Thursday, October 13, 2016

Bass Canards

Passed the worst of it. Money came into my Paypal. Then my late paycheck arrived. I put in a full day at work. And I mailed off the latest set of M40 grenades. I even got a little fiddle practice in.

One of the reasons I've been behind on the fiddle practice is I've been using my breaks to tinker with an acoustic experiment. I bet I could get it declared a "20 percenter." Considering we do, well, acoustic design at work. Or rather, the company does. I reload coffee machines.



So what I built was an experimental Cajon. These are drums made in the form of (and historically, from) wooden boxes. Because of the nature of the sounding surface (or tapa), there are a variety of different sounds that one can get from one, including a reasonable approximation of the basic kick-tom-snare setup.

I was cutting from scrap wood, so I used slightly smaller and non-standard dimensions. But what I really wanted to explore was the idea of porting.


See, the box itself functions as a Helmholz Resonator. Not the perfect spherical one, however. Like a guitar body, the acoustics are a complex blend of the air mass inside the volume of the cavity communicating with the outside through the tone hole and modified by the flexible materials making up the body itself. This is even more complex in a cajon as one side of the box is the drum head itself -- which has specific resonance modes itself (multiple modes, in fact, with different combinations of strength of the various nodes excited depending on where the surface is struck).

According to a university acoustics lab experiment I read, even though the 0,0 node of the tapa is around 110 Hz, there exists a second peak of acoustic energy of the cavity. They were studying how this is modified by changing the diameter of the tone hole.

Well, I thought I'd see if I could emphasize low frequencies by using a cabinet design trick; by porting the hole. Adding a tube extension essentially lowers the emphasized frequency. This, at least, can be readily calculated. I didn't bother, as I was making this from available scrap. Instead I simply experimented.

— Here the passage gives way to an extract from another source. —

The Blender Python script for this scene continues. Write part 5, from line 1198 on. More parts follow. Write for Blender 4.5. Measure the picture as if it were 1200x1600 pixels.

Adding the port instantly cut much of the supporting resonance in the 200-400 hz range. Which is where the strongest most characteristic strike tone had been. It brought in a new peak of strongly boosted frequencies centered at about 50 Hz for the tube length shown above. The wadding (which I added to before closing the box) was designed and effectively did muffle most of the original "box" tone, leaving almost nothing but the "slap" of hand on wood and a deep powerful thump much like that you'd get from a good kick drum.



Unfortunately another part of the experiment was not as successful. It did not seem possible to selectively reduce the damping (and the effect of the porting) to allow richer, more tom-like tones in other strike zones. Nor was I entirely happy with the "slap" of the loose edge I designed for a snare-like effect (too woody, although it did have a good slap. I can put more sizzle in by adding guitar string under it, but I'm afraid this might be audible in the "kick" as well).

If and when I get back to this (I saved a few other pieces of scrap wood) the next experiment is going to be making a bongo-cajon but using partial baffles instead of airtight partitioning. I'll see how the two air volumes communicate and interact.


A little more on-line research and I found some good technical discussion at a Cajon builder's forum. And, yes, the porting trick is well known -- there's a pair intersection between Cajon builders and speaker builders. There's also a style of Cajon playing (and building) that aims for a close approximation of kick-and-snare (and, somehow, hat). 

But I find I side with the larger community in that I miss the "wooden" tone of the classical Cajon. That is, the 200-400 Hz range which my ported and damped experiment specifically reduced. However, based on a slightly better understanding of the underlying math (one day I'll get around to reading the rest of that book I have on musical acoustics) I've decided to pre-calculate the dimensions (particularly the critical sound hole dimension) of the planned Bongo Cajon.